One thing I’ve been missing is that sense of raw expectation that infuses wild places, that prescience exuding from the interaction between unseen, but watchful presences, where even the wind takes on the personality of a living entity. In the city this only rarely manifests itself and it is a rare gift when it happens.
Lately I’ve taken to running to my sports club and then walking home, both along the banks of the Noh River, which runs northwest and southeast through the western half of Tokyo. Though most of the river has been encased in a concrete cast, earthen banks, resembling European towpaths, run along the sides, with stairs leading down to them for those who want to walk their dog, watch birds, or just go for a run. Hardy grasses, reeds, and scattered trees flourish where the water stills or doesn’t often reach, and among them all sorts of wildlife, mostly birds, carry out their lives. When you walk along the banks, down below the busy passage of the human world above, you get an almost palpable feeling that the awareness of the creatures around you arises out of a connection to a past memory that characterized the whole landscape all around you in years gone by. It is their world you have entered, and with each skittish creature waddling away or bursting into the air you further sense your disengagement from the symbiosis of the organic world.

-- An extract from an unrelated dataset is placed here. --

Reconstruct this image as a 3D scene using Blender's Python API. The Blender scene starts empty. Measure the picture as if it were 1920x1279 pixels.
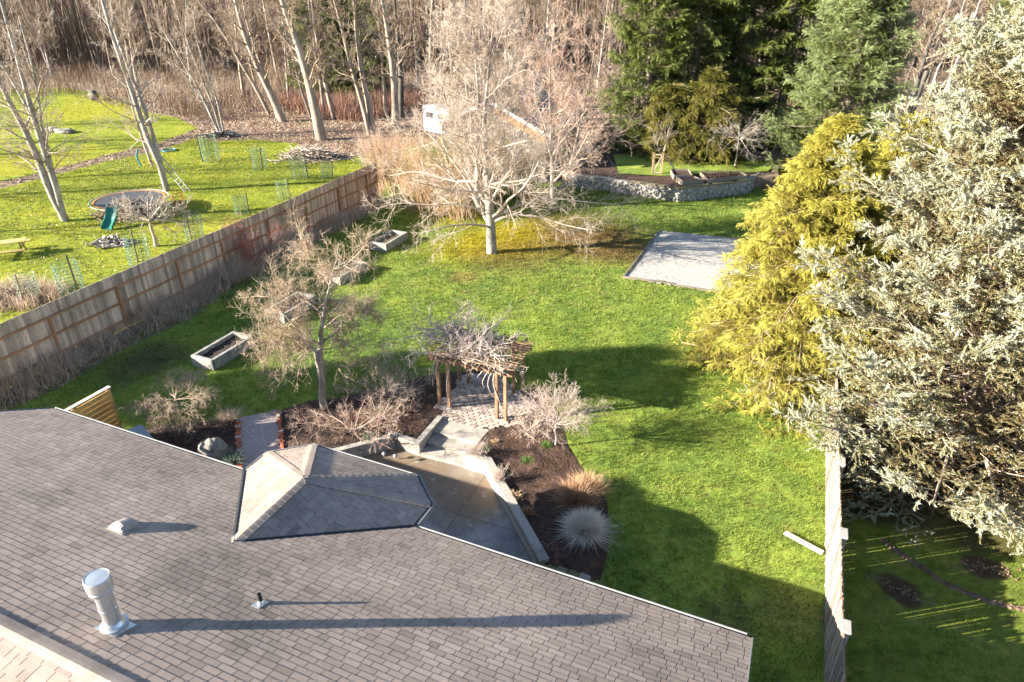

It was raining when I started home from the sports club the other day. The first rain since the start of winter and a much needed slaking of the soil’s thirst. The workout with weights and the long push with the stairmaster, and afterwards the solitary soak in the great Japanese bath, left my muscles radiating with heat and, in spite of the chill of the wind and the rain, walking along the path stirred up exhilaration. The air smelled green with new leaves and bitter with earth. The wind scythed in the sky, muscling at invisible impedances, bullroaring, knocking, bellowing. Shivers of wavelets raced across the river’s surface, as if invisible wings were darting by.
There is an old cherry tree leaning out across one section of the river and that day its branches carrying the first knots of swelling blossom buds. I stopped and just stood there, letting the rain drop its curtain of silence all around me, while I watched nothing in particular. Some Spot-billed Ducks. a pair of newly arrived Green-Winged Teals, a stately Intermediate Egret, and a self-conscious Great Cormorant splashed in the grey water, each in their own world, watchful. A bare bank of clay, into which a Common Kingfisher, brilliant turquoise in the sun, had burrowed, stood unmoving, no hint of any life.
And that was it. Just me in that place with the wind blowing, rain pattering on my head, and birds minding their own business. No grand adventures or dramatic international crises. Just me and the river. But it was enough… For that small instant I felt connected to everything and whole. Completely empty of myself. It was an echo of the world as it wants to be.